Fragments abandonnés de l’art, ‘capsules’ historiques de beauté et de perfection devenues irrémédiablement éphémères. Mais, lancés par Prométhée avant d’être enchaînés, ils veulent encore servir de catalyseurs pour régénérer des espaces plus profonds, semblables à des feux souterrains, qui ramènent aux profondeurs de l’humanité et, de là, se déversent dans l’infini du ciel.
Le public, plongé dans la flânerie, est engagé dans une expérience esthétique-sensorielle complète telle que théorisée par Maurice Merleau-Ponty. Voir, sentir, toucher et écouter génèrent une sensation de vide, créant une distance par rapport à la routine quotidienne. Ce vide, paradoxalement, délimite le seuil de la vérité dans le silence, ouvrant la voie à des voyages intérieurs qui ne suivent pas une direction privilégiée mais se déroulent dans de multiples directions, exposant la richesse de la diversité et des expériences humaines.
La zone entourant l’installation révèle des écrits originaux laissés par les détenus de l’ancienne Prison Pontificale de Velletri, preuve tangible d’un passé marqué par l’isolement et la séparation. Aujourd’hui, ces mêmes mots servent de toile pour explorer un thème aussi universel qu’intime : la vulnérabilité humaine et ses cathédrales.
Au sein de l’Hôtel de Galliffet, la lumière du court métrage ‘Vulnerare’ représente le dernier fragment du même patrimoine historique de l’ancienne Prison pontificale de Velletri, resté intact pendant deux siècles avant de subir une transformation irréversible.

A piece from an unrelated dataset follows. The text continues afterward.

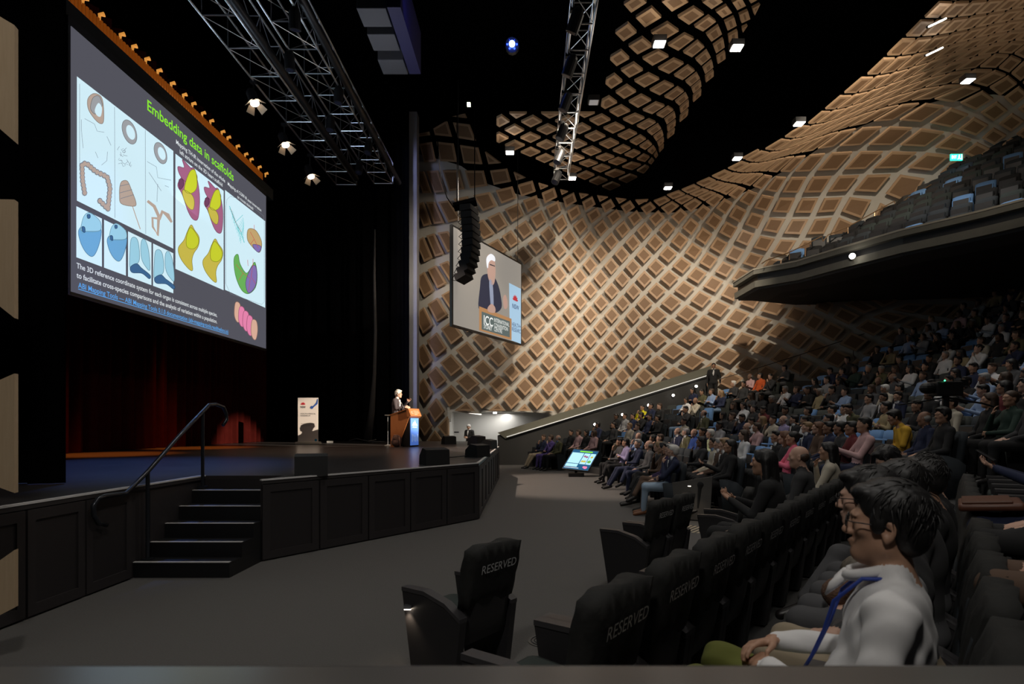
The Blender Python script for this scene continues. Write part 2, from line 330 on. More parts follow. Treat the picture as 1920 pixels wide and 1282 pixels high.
L1.update({(21,21):(1650,126),(24,24):(1760,20),(19,19):(1570,195),(22,22):(1690,90),(17,-3):(1500,590),(17,-1):(1468,545),(20,-2):(1560,545),(20,-4):(1585,590),(23,-1):(1690,540),(16,-4):(1462,620),(18,-6):(1530,655),(24,-4):(1760,580)})
lat1 = RBF(list(L1.keys()), list(L1.values()), lam=.6)
D1 = [(783,300,26.3),(783,600,26.5),(783,830,26.2),(830,300,25.2),(830,600,25.3),(830,830,25.2),(900,350,24.8),(900,600,25),(900,830,25),(1000,380,24),(1000,500,25),(1000,700,25),(1200,400,24),(1200,550,25),(1200,750,25),(1350,380,22.8),(1350,500,24.6),(1350,700,24.8),
 (1400,420,24.3),(1450,480,23.6),(1450,350,22.6),(1450,560,24),(1500,650,24),(1550,350,22.8),(1500,270,20.5),(1600,170,18.3),(1700,70,16),(1750,10,15),(1700,300,22),(1700,550,23),(1900,300,21),(1900,550,22.5),(1850,150,18.5),(1900,20,15.5),(1250,370,23),(870,220,23.5),(1000,345,23)]
dep1 = RBF([(a/100, b/100) for a, b, c in D1], [c for a, b, c in D1], lam=.02)
depth1 = lambda x, y: float(dep1(x/100, y/100))
TOPC = [(700,262),(800,248),(862,212),(875,227),(903,280),(954,318),(998,341),(1038,353),(1070,361),(1188,376),(1235,374),(1258,362),(1295,349),(1324,335),(1417,284),(1461,262),(1520,229),(1654,115),(1704,60),(1762,-4),(2000,-200)]
BORD = [(775,286),(828,300),(863,310),(910,343),(969,364),(1004,371),(1070,382),(1116,388),(1184,397),(1262,399),(1325,388),(1365,372),(1407,356),(1457,328),(1520,289),(1567,256),(1614,237),(1640,227),(1712,203),(1762,188),(1804,190),(1858,176),(1940,188)]
vs, fs = [], []; NX, NY = 92, 46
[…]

Cet événement cinématographique offre un aperçu tangible de l’histoire, révélant les vicissitudes d’un lieu qui a connu des périodes noires et qui, aujourd’hui, en se retournant vers elles, s’ouvre à de nouvelles formes d’expression artistique et de narration.
Ce projet de conservation, englobant des installations de peinture-sculpture, de photographie et de cinéma, de musique et de danse, est basé sur la fusion harmonieuse avec le rhizome, une alliance ouverte créée par la nature et promue par Deleuze et Guattari dans leur livre ‘Mille plateaux’.
Le réseau artistique transdisciplinaire et multifacette, démontable et réversible, dépourvu d’extérieurs et d’intérieurs définis, invite le spectateur à se connecter à n’importe quelle perspective à travers un processus de corrélations. Défiant toute centralité-célébrité – comme Benjamin l’a rappelé – et ouvrant la voie à une ‘errance monotone’.
Dans ce territoire d’incertitude, il n’y a pas de connexions privilégiées, mais des ‘lignes brisées’ qui s’entrecroisent et se séparent ensuite. C’est ici que se trouve le bon chemin pour ceux qui, malgré tout, finiront par atteindre ‘l’échec’. De cette manière, l’Hôtel de Galliffet se révèle non seulement comme un lieu de beauté et d’histoire, mais aussi comme un point de rencontre entre passé et présent, mythe et réalité, art et réflexion.